Archive for September 19th, 2010

19
Sep
10

The Reinvigoration Of Social Engineering

Social engineering did not go away, but it seems to have taken a backseat to other attack techniques over the last few years.  With the publication of the results of the social engineering contest at Defcon this year, the participants in the contest have shown that social engineering is still alive and well and a very successful attack technique.  The following quote from the report on the contest says it all.

“Targeting people has become the most cost efficient attack vector in many situations, and all indications point to this trend continuing to increase.”

Social engineering is one of the most insidious attack techniques around.  Unfortunately, organizations do little to address social engineering and have only made social engineering easier over the years.  Customer service methodologies and training over the last 30+ years have done a great disservice to organizations.  For example, organizations trip all over themselves to be the JD Power customer service leader.  Employees are assessed on their ability to solve a problem on the first customer contact.  Yet in my experience, these sorts of activities typically focus organizations on blindly providing customer service at the expense of the organization’s security.
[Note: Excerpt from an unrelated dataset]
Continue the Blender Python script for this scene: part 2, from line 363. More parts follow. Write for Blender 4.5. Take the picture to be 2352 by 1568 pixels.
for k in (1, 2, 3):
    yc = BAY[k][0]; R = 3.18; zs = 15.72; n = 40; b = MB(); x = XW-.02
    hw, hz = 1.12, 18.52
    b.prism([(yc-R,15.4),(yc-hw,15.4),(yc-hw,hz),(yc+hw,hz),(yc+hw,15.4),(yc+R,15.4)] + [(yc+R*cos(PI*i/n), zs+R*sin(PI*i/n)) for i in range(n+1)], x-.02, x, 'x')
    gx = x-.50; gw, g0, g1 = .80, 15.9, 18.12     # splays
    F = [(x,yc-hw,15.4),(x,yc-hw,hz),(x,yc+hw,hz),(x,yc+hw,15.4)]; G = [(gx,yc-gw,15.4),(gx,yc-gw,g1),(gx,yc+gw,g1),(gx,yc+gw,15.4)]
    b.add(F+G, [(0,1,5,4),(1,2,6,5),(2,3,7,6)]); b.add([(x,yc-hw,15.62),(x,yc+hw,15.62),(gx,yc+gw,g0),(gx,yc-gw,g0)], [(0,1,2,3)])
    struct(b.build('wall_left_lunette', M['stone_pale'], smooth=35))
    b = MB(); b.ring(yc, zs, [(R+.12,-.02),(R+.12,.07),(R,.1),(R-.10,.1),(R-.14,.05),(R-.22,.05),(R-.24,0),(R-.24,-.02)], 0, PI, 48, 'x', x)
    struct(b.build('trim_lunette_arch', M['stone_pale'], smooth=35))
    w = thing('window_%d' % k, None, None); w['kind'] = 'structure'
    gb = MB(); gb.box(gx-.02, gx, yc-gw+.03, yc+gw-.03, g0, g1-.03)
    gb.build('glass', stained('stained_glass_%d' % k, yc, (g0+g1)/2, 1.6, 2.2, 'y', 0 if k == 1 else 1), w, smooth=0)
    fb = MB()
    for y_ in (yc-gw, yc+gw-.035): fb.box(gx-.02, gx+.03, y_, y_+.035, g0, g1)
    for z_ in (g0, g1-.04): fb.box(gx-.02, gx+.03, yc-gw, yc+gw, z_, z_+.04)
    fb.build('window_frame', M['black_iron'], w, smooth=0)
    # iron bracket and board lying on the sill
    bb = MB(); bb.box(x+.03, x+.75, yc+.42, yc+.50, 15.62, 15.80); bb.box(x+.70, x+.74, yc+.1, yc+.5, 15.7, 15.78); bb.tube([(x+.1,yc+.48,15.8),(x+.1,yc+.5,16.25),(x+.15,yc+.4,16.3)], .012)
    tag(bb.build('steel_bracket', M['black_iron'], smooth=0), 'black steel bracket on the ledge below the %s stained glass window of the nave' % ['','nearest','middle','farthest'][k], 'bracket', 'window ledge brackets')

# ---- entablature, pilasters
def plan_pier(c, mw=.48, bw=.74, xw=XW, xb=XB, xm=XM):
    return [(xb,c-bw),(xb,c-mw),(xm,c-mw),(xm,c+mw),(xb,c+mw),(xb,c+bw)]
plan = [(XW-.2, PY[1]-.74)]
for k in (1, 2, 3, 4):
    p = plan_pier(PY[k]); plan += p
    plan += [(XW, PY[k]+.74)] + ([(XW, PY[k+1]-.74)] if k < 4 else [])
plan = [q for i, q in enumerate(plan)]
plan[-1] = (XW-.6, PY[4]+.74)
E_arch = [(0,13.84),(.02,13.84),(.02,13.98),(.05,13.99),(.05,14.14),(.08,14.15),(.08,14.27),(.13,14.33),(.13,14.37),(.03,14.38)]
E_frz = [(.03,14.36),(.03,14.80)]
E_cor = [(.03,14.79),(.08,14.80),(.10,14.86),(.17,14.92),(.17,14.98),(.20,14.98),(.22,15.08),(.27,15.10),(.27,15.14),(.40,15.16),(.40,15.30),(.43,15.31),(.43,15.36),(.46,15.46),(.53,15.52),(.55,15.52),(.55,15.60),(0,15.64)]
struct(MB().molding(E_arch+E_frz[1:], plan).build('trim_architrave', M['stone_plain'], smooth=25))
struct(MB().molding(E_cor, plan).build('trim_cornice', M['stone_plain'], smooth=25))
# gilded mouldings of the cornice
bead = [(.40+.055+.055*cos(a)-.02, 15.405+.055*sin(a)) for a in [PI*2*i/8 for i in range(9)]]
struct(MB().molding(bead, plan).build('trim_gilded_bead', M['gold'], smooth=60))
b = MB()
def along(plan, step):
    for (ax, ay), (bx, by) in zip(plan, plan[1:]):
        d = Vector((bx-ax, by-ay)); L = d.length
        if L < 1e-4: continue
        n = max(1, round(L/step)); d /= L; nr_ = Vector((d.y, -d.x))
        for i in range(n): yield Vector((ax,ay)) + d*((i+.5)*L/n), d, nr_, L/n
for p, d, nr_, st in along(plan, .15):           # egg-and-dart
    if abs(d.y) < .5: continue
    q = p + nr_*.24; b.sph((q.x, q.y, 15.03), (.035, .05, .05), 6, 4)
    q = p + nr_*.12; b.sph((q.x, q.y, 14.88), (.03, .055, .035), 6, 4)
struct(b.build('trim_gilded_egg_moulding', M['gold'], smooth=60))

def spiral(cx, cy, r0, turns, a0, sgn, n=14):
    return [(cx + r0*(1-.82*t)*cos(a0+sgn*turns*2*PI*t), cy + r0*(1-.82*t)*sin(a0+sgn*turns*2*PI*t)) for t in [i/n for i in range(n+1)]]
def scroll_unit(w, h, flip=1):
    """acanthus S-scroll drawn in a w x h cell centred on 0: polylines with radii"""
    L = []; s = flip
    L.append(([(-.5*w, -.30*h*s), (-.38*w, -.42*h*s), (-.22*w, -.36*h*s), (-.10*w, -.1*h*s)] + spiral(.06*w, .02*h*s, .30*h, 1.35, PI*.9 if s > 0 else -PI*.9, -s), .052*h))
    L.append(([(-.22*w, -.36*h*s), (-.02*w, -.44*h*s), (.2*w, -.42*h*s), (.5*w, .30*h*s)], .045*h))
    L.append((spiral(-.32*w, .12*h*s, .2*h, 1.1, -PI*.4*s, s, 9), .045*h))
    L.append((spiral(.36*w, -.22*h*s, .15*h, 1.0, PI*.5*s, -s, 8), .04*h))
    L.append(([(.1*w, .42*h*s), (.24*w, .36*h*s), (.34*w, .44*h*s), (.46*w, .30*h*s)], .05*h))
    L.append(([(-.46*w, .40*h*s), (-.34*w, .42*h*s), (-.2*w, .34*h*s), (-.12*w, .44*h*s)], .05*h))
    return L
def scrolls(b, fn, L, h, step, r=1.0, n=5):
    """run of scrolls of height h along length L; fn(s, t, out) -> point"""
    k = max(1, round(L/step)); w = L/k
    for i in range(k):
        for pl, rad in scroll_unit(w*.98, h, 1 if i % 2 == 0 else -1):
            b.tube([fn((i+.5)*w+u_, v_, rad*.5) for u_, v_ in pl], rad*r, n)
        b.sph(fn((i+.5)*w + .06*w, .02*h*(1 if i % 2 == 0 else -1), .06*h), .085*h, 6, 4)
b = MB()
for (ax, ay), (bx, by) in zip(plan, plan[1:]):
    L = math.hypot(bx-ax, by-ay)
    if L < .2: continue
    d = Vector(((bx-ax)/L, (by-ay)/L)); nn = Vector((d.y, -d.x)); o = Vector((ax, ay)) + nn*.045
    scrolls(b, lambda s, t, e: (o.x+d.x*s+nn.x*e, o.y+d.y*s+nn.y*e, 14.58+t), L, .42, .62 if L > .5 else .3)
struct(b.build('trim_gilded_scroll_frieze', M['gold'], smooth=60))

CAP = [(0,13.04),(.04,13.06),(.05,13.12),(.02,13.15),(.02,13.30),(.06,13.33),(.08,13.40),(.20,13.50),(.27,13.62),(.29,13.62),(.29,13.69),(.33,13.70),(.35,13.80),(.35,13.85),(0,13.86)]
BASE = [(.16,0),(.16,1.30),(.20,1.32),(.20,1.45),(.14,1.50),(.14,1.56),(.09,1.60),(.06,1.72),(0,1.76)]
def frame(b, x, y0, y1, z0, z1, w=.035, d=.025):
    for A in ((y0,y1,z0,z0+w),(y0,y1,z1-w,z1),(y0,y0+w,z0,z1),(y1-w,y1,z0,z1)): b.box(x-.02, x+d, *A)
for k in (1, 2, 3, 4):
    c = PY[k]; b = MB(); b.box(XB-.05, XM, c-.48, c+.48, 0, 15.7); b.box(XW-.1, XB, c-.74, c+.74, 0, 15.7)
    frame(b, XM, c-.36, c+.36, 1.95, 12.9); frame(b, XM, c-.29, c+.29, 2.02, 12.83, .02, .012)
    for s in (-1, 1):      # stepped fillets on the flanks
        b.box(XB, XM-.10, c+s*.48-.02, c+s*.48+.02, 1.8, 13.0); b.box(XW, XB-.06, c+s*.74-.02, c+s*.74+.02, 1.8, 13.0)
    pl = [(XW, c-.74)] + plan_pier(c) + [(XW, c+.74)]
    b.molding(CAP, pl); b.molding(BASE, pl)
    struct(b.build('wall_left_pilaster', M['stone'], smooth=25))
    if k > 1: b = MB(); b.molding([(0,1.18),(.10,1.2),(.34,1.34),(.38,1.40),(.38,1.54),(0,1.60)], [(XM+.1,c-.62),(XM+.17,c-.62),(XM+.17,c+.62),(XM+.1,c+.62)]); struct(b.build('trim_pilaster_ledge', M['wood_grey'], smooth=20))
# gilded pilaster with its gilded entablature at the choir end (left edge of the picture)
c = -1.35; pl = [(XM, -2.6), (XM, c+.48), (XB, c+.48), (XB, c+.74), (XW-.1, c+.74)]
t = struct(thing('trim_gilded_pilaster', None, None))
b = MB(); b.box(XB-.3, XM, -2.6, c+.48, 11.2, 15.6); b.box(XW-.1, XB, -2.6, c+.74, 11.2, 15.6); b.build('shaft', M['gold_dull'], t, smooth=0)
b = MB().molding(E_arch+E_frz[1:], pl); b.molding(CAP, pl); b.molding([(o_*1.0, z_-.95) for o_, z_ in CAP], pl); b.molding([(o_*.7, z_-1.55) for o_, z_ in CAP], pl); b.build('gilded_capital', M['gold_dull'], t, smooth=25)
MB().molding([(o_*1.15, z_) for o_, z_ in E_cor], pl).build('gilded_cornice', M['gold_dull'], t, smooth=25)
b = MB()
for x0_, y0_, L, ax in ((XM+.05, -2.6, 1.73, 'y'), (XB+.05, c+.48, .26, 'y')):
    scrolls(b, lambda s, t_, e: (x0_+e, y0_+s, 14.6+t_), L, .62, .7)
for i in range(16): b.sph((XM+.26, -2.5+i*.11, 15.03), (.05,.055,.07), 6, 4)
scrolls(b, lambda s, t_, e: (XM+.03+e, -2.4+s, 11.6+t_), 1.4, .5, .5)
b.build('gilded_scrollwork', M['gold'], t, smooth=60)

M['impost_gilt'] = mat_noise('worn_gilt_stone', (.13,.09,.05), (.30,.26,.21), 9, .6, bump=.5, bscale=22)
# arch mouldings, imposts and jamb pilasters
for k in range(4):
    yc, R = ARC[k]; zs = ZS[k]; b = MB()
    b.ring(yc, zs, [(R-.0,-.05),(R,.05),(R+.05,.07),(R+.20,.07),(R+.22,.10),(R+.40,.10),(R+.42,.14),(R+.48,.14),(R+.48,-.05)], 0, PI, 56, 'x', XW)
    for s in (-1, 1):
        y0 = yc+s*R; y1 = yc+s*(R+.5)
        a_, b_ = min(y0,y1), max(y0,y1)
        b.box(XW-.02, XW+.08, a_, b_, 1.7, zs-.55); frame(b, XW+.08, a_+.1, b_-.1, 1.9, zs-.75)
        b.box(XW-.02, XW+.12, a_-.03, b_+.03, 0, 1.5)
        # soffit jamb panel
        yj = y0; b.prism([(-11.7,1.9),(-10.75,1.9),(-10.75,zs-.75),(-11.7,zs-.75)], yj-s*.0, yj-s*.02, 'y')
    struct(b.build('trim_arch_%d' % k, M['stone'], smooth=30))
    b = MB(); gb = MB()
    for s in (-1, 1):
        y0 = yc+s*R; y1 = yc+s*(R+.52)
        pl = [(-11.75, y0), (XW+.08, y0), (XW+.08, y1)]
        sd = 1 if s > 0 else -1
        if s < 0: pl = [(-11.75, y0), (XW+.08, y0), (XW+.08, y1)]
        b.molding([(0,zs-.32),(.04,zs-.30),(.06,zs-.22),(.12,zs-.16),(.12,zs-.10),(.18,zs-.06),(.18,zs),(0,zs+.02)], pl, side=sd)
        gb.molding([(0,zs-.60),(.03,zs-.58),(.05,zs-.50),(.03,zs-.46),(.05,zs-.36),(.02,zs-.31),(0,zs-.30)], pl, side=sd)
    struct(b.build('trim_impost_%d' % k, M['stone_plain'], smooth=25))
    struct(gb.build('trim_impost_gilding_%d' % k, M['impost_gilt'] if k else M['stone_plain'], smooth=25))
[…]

The organizers of the contest defined 32 objectives or flags that contestants could obtain over a 25 minute call to the target.  These flags were assigned point values based on the perceived difficulty in obtaining them.  While the flags were not considered to be highly sensitive information, the flags were such that one as to wonder if even more sensitive information would have easily been obtained had the contestants been allowed to go after it.

Prior to the contest, contestants were required to develop dossiers and attack scenarios on their targets that were also graded and given a value that became part of their score.  In the 25 minutes, contestants could call their target once or multiple times.

The statistics gathered as a result of the contest bear out the effectiveness of social engineering.  Of the 15 organizations targeted, 14 of them did give up at least one flag.  More troubling is the fact that if a contestant encountered difficulty in obtaining information all it took to get the information was to hang up and call back and get a different employee.

Another area that provides concern is the amount of information the contestants were able to obtain through their dossier development.  The use of Google, Google Earth and Google StreetView provided an amazing amount of information for the contestants.  Also used were social media sites such as Facebook, MySpace and LinkedIn.  While Facebook, MySpace and similar sites have garnered the most attention by the media, it was LinkedIn that provided the most information, in a few cases providing the contestants with the ability to develop an organization chart for the target.

Security is only as good as the weakest link.  As this contest points out, an organization’s weakest link is probably their employees – the likely cause of which is a lack of or only cursory focus on security awareness.  The contest just magnifies the fact that organizations have done little or nothing to protect their organizations from information leakage by employees.  As I constantly like to remind everyone, security is not perfect.  While you may have a fairly good security awareness program, you are still at risk from social engineering.  As PT Barnum liked to say, “There’s a sucker born every minute.”  Humans are fallible and as much as we try, everyone has their moments, but some people have a lot more moments than others.

If you think this is all just a nice exercise and it really does not present a strong enough threat, then go back over the last six months and read all of the news clippings about data breaches and other exploits.  The majority of these attacks are all social engineering based or had a very strong social engineering component.

I highly recommend that you visit the Social-Engineer.org Web site and obtain a copy of their report.  Share the report with your executives, particularly the leader of your customer service area.  Hopefully they will get a clue regarding the amount of information that is inadvertently leaving your organization.